Find the lines holding the word "were" and collect them.
########
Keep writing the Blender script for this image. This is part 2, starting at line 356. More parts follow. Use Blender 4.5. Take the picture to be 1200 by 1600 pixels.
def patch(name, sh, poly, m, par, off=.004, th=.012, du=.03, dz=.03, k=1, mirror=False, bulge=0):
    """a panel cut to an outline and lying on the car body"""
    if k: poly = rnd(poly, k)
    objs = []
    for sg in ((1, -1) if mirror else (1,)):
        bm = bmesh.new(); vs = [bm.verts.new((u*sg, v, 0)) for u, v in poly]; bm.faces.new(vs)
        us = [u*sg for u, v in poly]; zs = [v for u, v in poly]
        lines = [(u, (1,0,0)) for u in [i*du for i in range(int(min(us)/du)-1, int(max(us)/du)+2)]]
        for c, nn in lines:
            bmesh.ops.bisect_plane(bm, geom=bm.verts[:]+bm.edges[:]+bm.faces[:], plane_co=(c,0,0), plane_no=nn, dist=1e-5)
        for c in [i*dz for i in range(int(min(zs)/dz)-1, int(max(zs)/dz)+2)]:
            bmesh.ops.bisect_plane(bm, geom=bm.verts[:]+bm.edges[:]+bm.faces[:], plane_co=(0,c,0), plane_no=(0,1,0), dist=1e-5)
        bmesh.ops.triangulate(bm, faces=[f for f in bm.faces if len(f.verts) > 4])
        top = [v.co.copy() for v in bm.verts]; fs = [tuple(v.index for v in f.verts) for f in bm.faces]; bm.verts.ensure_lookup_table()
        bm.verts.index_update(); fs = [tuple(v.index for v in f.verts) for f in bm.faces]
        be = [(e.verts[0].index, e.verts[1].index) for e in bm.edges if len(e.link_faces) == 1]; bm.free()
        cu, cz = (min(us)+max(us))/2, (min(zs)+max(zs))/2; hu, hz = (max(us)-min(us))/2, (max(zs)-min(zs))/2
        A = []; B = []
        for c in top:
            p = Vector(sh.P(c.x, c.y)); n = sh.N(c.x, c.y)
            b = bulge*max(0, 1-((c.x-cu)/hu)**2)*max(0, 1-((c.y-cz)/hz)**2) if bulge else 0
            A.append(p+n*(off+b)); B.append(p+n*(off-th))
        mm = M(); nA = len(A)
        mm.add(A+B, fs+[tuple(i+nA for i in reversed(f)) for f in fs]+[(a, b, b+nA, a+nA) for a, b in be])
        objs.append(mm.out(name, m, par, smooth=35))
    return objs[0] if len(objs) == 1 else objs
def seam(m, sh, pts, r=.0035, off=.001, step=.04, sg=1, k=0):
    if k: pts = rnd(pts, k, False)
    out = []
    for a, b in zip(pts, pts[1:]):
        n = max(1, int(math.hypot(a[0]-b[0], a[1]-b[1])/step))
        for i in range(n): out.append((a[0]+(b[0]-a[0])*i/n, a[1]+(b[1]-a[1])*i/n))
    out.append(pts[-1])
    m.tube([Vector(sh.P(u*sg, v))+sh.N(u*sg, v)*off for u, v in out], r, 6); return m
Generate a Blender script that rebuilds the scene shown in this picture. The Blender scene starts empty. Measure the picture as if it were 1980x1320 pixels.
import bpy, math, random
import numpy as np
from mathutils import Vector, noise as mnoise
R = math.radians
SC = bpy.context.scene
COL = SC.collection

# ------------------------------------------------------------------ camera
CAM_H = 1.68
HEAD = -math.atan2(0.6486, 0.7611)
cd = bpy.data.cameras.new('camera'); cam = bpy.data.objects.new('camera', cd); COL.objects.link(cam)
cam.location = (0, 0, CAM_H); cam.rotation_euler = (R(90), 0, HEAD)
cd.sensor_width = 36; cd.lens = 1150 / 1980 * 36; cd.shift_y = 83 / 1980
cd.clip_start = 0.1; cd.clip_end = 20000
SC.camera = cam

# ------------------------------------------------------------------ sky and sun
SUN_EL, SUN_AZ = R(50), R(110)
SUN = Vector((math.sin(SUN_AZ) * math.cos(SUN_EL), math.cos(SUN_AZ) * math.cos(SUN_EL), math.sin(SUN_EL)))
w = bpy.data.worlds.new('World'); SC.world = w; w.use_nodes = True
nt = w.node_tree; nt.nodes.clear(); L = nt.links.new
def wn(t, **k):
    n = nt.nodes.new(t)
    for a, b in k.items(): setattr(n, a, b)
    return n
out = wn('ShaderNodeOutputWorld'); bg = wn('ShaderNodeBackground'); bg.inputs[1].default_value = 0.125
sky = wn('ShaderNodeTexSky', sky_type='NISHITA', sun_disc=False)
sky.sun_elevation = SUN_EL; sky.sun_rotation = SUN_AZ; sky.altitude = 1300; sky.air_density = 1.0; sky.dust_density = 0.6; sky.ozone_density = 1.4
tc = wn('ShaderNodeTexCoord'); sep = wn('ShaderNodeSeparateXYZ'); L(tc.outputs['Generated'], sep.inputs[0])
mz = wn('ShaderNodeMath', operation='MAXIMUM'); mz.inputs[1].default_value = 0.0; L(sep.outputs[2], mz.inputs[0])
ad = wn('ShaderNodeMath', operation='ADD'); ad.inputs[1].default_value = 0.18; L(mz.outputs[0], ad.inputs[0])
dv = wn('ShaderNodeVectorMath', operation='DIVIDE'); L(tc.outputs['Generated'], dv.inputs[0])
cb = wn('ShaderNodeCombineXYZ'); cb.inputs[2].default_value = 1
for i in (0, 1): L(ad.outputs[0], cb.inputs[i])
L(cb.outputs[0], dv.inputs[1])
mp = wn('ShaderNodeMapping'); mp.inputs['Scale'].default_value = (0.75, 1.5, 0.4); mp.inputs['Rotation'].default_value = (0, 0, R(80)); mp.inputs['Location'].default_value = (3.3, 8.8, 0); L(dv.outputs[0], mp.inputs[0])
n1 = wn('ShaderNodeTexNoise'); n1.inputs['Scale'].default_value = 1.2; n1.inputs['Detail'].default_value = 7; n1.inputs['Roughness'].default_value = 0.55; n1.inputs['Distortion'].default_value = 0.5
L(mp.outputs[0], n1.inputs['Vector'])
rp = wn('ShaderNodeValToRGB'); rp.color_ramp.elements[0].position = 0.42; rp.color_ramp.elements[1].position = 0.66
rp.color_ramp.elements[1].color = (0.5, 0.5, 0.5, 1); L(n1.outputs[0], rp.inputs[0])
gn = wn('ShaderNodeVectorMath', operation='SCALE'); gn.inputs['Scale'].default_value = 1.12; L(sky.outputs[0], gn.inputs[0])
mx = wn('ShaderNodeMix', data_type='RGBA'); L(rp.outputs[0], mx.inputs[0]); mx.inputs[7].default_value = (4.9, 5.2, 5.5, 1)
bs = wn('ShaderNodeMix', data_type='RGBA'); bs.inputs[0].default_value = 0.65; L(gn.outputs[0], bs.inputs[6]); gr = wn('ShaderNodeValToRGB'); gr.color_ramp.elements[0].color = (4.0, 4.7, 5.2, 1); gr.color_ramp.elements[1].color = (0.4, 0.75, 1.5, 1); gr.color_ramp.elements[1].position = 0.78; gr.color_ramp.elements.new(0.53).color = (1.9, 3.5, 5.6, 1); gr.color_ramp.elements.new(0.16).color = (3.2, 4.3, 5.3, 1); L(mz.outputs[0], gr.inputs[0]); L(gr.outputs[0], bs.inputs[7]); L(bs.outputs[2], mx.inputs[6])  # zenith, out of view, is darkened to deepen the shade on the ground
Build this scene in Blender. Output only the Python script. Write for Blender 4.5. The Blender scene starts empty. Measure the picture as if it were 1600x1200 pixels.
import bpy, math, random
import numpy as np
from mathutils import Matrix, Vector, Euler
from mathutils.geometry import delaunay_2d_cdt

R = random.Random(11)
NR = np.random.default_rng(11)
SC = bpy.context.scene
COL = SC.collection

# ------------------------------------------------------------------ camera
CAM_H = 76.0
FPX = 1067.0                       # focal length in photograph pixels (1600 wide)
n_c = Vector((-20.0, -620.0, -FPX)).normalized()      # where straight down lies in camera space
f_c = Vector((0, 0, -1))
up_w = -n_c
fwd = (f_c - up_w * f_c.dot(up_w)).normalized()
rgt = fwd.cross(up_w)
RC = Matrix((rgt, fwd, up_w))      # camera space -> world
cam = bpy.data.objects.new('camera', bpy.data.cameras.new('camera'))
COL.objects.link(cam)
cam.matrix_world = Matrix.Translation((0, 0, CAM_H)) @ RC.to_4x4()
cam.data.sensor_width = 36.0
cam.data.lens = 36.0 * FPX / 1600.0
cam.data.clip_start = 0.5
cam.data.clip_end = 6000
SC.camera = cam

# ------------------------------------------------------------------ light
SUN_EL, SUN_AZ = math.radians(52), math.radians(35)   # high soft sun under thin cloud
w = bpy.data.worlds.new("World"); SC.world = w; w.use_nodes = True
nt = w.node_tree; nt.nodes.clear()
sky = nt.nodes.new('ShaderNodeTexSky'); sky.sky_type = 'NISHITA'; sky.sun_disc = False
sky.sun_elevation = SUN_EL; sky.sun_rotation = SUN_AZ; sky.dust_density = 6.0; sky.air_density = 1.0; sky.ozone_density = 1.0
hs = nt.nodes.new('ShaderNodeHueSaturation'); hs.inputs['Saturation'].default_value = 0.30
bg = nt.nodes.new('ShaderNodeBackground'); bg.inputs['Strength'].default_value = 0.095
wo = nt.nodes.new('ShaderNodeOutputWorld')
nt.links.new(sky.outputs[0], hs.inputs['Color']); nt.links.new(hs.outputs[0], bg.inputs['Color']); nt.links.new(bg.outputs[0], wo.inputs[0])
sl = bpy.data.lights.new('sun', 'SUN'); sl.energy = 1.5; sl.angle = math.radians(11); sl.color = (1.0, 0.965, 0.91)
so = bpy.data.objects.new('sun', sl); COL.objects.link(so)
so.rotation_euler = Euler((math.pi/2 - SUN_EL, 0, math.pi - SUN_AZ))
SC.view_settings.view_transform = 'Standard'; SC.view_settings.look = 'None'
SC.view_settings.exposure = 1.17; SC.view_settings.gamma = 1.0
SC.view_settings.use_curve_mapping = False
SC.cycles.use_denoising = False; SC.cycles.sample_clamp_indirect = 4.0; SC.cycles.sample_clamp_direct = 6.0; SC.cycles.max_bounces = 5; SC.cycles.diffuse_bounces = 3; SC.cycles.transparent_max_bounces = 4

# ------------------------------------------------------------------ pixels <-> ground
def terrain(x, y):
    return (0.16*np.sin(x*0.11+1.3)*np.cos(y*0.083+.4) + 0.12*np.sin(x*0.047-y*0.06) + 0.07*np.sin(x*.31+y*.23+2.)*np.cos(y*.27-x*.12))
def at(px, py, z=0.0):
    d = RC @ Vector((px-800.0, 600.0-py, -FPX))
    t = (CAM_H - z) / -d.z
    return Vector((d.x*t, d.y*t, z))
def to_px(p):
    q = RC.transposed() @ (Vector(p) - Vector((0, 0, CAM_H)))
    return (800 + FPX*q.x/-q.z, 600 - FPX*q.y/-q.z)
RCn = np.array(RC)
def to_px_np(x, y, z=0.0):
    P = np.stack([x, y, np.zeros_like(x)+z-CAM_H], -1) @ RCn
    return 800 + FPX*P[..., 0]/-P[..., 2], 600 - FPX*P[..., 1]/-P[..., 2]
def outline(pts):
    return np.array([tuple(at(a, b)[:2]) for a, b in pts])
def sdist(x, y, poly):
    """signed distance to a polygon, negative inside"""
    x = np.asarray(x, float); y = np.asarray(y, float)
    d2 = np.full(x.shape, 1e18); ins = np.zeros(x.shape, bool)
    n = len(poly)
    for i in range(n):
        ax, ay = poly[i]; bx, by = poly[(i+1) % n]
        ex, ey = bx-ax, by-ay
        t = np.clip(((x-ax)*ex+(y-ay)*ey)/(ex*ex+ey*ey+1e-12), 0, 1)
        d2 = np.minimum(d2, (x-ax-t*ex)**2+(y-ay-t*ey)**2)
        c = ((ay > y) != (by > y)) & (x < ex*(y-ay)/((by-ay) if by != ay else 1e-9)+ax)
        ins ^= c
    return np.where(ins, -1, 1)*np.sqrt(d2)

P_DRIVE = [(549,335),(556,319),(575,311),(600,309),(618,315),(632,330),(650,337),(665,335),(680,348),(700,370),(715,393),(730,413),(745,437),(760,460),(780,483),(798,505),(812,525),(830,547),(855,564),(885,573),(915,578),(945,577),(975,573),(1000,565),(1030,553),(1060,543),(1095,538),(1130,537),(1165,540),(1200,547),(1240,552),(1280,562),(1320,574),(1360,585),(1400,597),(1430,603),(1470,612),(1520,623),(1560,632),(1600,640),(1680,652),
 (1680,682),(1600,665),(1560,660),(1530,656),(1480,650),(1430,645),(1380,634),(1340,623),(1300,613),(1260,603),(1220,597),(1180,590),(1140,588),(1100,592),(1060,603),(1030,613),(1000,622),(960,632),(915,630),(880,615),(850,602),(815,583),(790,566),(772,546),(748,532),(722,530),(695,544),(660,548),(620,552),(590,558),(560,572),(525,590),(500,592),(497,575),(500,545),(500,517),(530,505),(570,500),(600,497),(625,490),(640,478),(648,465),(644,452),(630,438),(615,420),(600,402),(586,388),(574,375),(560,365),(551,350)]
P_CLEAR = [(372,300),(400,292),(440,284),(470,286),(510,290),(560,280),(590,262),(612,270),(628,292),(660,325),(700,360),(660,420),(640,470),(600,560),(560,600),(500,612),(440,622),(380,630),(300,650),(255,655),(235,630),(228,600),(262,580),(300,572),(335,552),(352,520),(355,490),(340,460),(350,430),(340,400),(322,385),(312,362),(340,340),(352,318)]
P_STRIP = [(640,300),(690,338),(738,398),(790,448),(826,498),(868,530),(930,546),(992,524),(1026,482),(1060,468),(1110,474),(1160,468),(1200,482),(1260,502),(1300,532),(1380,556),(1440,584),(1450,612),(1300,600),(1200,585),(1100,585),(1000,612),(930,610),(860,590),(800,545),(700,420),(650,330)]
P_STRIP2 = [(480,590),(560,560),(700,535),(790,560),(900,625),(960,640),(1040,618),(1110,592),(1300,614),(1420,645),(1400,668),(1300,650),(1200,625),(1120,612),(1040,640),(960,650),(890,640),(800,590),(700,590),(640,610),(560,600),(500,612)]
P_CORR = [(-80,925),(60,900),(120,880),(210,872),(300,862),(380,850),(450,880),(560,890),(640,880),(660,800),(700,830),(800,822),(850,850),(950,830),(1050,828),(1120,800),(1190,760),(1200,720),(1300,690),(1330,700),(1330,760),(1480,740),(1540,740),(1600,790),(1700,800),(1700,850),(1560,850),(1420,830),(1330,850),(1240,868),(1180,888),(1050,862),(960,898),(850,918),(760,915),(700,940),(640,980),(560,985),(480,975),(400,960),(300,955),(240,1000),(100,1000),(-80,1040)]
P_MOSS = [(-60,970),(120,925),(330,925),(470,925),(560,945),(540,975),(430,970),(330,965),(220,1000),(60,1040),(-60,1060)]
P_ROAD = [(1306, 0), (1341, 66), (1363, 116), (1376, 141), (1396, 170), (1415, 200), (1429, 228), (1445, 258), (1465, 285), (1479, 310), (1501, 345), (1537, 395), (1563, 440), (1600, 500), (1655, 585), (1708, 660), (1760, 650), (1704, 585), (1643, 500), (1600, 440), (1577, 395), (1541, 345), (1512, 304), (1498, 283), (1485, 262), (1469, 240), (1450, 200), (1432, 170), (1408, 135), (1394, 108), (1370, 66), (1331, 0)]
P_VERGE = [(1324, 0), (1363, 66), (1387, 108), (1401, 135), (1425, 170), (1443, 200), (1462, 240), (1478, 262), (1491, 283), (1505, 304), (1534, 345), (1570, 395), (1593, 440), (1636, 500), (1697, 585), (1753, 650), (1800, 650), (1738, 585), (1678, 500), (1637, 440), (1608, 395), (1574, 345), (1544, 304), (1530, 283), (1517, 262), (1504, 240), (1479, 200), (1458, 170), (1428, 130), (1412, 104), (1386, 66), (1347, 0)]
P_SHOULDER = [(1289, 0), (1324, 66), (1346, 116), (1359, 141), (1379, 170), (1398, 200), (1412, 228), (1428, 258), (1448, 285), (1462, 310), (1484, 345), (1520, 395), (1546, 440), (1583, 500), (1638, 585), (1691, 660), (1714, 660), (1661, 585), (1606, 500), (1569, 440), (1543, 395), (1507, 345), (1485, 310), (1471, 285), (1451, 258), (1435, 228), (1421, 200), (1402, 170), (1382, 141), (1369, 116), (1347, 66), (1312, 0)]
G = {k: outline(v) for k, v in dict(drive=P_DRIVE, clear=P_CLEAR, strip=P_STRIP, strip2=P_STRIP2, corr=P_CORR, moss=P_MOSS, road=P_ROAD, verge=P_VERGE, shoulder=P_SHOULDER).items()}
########
§ **Expected output**
Generate a Blender script that rebuilds the scene shown in this picture. The Blender scene starts empty. Measure the picture as if it were 1980x1320 pixels.
Build this scene in Blender. Output only the Python script. Write for Blender 4.5. The Blender scene starts empty. Measure the picture as if it were 1600x1200 pixels.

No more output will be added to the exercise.